■ **Records for this exercise**:
## Start

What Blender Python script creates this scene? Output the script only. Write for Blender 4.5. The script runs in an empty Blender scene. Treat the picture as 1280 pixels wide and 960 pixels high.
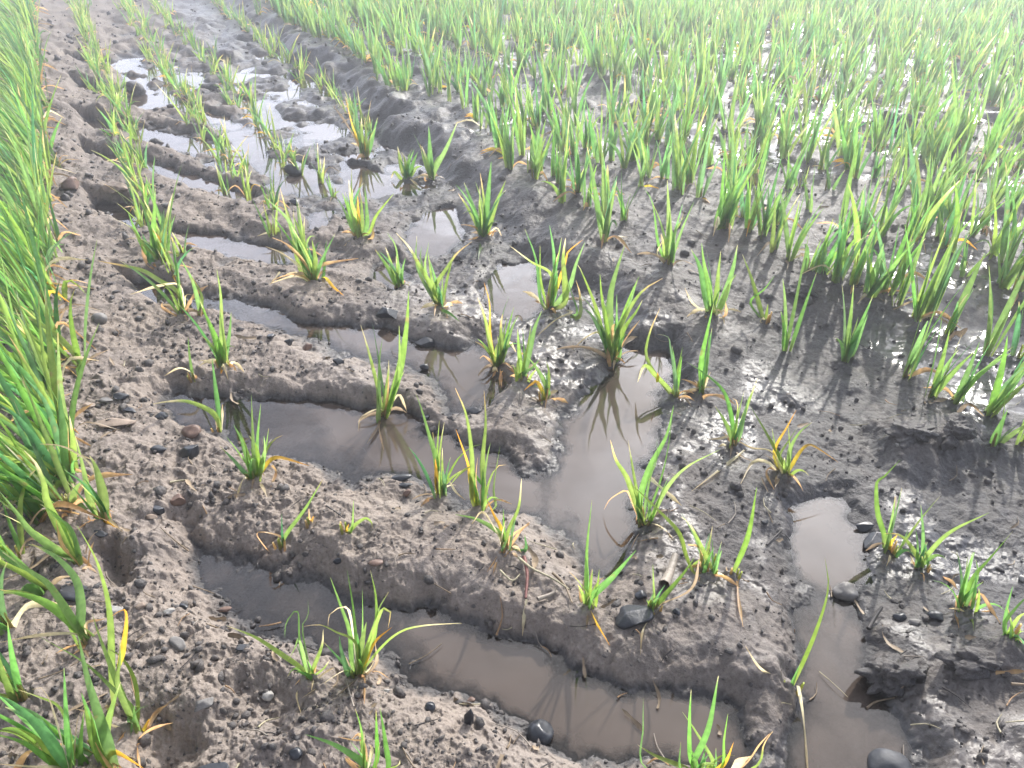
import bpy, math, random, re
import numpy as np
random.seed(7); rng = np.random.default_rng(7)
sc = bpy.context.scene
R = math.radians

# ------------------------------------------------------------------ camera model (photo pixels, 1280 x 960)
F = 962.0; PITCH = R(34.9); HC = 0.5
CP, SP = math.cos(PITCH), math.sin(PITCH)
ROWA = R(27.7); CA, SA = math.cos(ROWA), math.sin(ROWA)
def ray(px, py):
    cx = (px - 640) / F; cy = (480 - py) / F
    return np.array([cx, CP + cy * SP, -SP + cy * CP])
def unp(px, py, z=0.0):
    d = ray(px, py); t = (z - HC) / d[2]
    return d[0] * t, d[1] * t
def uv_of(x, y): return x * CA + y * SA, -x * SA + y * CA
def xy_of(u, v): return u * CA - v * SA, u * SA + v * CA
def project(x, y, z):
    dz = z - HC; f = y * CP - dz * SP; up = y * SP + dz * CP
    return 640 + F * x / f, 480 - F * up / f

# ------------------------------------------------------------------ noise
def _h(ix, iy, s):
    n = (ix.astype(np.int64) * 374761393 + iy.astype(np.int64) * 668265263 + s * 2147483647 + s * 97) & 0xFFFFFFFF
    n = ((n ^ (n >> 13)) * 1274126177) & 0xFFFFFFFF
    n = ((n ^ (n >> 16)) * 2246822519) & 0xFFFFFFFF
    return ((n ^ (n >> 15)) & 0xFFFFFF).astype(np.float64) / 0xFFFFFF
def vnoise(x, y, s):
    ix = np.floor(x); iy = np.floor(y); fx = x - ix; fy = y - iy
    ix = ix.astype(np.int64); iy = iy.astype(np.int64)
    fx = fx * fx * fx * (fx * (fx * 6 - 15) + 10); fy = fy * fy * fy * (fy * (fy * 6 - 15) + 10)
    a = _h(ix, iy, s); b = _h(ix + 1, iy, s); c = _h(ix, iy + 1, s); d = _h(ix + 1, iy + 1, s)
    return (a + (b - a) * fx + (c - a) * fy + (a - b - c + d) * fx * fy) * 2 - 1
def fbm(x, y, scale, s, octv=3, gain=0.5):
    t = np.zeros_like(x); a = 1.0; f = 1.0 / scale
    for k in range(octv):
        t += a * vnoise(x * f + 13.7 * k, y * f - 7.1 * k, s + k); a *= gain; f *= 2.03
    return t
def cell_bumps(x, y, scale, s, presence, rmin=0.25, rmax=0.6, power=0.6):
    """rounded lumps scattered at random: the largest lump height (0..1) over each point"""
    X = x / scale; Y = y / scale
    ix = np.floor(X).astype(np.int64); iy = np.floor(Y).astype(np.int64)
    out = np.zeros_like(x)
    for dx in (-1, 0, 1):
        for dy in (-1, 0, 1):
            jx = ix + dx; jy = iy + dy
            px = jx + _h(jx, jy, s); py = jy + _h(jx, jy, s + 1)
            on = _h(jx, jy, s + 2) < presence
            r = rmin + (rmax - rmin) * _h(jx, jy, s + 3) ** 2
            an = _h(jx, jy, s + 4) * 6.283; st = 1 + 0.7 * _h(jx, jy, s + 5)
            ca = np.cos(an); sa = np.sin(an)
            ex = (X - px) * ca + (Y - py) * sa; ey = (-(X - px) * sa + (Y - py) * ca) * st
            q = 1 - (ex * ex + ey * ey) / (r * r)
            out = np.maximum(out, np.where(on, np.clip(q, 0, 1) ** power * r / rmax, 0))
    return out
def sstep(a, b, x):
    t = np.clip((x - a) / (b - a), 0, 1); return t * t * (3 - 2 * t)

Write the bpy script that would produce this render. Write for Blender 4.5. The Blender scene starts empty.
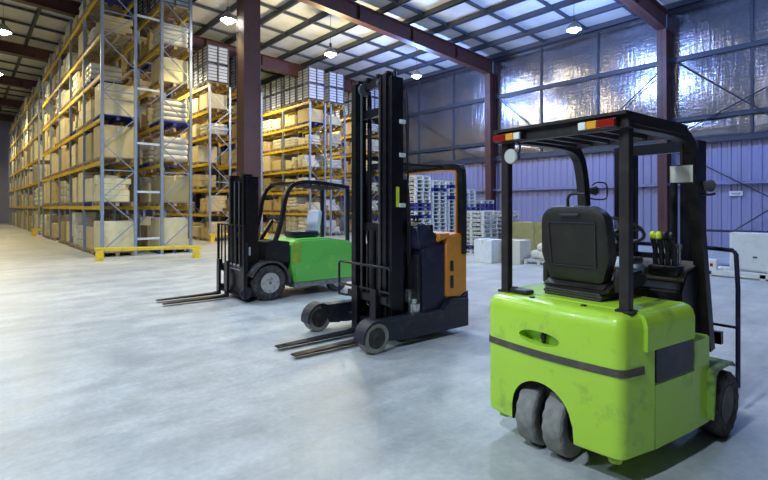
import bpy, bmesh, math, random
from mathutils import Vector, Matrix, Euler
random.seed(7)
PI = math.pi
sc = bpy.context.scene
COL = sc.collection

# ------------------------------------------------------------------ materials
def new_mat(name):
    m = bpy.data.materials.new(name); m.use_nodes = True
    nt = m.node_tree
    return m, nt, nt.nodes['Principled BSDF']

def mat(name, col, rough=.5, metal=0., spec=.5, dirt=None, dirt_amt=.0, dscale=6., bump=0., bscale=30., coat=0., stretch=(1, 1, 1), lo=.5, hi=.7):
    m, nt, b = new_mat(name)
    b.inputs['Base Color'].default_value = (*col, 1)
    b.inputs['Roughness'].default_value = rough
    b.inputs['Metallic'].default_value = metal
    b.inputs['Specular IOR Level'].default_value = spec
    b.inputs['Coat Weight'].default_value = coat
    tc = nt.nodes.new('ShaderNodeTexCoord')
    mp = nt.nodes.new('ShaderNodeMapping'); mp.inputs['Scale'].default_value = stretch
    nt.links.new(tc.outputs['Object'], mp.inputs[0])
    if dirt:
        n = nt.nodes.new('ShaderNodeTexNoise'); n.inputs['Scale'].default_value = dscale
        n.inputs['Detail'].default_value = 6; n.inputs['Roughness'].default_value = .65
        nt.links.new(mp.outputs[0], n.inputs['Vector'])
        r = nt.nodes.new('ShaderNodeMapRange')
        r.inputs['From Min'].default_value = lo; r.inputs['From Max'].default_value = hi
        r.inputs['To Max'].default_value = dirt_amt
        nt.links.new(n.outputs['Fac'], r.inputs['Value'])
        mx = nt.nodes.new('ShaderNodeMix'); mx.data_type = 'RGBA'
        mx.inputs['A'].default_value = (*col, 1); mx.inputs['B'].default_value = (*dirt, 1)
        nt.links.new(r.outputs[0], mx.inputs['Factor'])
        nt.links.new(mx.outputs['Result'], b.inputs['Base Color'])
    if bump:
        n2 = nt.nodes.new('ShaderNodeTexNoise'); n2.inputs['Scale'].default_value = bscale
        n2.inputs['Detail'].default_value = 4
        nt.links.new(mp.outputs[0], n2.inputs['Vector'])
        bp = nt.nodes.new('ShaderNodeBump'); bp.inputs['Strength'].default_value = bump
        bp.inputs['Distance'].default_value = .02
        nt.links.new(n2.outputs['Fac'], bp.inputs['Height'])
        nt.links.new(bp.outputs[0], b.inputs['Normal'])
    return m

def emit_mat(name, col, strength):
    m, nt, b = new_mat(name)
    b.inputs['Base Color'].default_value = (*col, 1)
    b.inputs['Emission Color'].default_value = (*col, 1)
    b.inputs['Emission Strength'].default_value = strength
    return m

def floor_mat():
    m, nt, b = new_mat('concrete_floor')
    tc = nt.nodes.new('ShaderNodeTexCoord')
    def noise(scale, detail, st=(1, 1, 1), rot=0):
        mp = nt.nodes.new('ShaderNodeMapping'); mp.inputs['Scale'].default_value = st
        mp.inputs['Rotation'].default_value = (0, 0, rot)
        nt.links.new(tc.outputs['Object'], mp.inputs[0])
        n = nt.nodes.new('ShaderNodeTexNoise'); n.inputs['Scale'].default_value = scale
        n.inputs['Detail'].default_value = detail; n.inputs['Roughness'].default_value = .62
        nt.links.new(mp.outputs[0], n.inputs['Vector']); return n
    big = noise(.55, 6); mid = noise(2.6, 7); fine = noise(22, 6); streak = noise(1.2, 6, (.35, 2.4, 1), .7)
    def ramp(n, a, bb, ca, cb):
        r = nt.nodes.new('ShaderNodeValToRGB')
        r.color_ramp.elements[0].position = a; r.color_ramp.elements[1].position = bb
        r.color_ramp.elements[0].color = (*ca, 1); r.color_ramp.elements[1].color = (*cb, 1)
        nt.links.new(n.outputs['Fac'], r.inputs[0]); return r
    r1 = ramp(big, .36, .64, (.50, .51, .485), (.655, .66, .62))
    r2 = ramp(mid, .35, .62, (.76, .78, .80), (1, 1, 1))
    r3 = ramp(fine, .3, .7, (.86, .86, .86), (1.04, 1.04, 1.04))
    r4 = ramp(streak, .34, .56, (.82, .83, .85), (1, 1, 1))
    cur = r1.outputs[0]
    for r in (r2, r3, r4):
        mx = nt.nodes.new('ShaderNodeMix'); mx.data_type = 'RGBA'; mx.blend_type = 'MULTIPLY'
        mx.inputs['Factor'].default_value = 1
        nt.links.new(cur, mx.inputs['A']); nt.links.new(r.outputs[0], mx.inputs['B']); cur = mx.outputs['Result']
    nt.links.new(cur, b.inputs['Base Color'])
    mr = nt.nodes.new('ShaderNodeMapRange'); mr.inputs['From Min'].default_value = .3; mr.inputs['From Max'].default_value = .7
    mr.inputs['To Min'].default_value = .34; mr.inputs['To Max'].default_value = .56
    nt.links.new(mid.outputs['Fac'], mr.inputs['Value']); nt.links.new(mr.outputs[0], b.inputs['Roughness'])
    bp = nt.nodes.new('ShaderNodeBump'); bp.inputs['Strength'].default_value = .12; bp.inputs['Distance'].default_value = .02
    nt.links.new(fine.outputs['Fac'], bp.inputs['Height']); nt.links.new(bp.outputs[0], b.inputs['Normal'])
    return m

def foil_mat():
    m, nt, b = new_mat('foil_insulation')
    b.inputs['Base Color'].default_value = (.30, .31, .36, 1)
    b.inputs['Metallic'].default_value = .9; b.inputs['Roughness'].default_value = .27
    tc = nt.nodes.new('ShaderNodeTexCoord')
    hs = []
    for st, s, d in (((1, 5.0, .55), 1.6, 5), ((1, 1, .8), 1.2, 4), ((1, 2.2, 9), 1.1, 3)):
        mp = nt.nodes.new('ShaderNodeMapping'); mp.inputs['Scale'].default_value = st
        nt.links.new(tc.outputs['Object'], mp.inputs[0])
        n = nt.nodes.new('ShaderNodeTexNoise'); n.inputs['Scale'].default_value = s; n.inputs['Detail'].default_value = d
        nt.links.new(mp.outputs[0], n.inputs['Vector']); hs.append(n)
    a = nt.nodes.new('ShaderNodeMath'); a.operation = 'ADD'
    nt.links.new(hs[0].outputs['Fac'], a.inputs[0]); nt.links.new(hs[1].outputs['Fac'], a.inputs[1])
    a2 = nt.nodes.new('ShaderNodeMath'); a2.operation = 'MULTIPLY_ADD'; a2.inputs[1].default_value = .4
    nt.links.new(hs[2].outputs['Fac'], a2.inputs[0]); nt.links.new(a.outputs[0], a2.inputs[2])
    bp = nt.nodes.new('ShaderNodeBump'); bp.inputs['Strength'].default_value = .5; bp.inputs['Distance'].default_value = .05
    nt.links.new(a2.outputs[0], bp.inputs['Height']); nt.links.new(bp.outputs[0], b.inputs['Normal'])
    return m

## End

■ **What this task involves**: Give every line of the material that includes the string "Blender".

■ **Complete answer**:
What Blender Python script creates this scene? Output the script only. Write for Blender 4.5. The script runs in an empty Blender scene. Treat the picture as 1280 pixels wide and 960 pixels high.
Write the bpy script that would produce this render. Write for Blender 4.5. The Blender scene starts empty.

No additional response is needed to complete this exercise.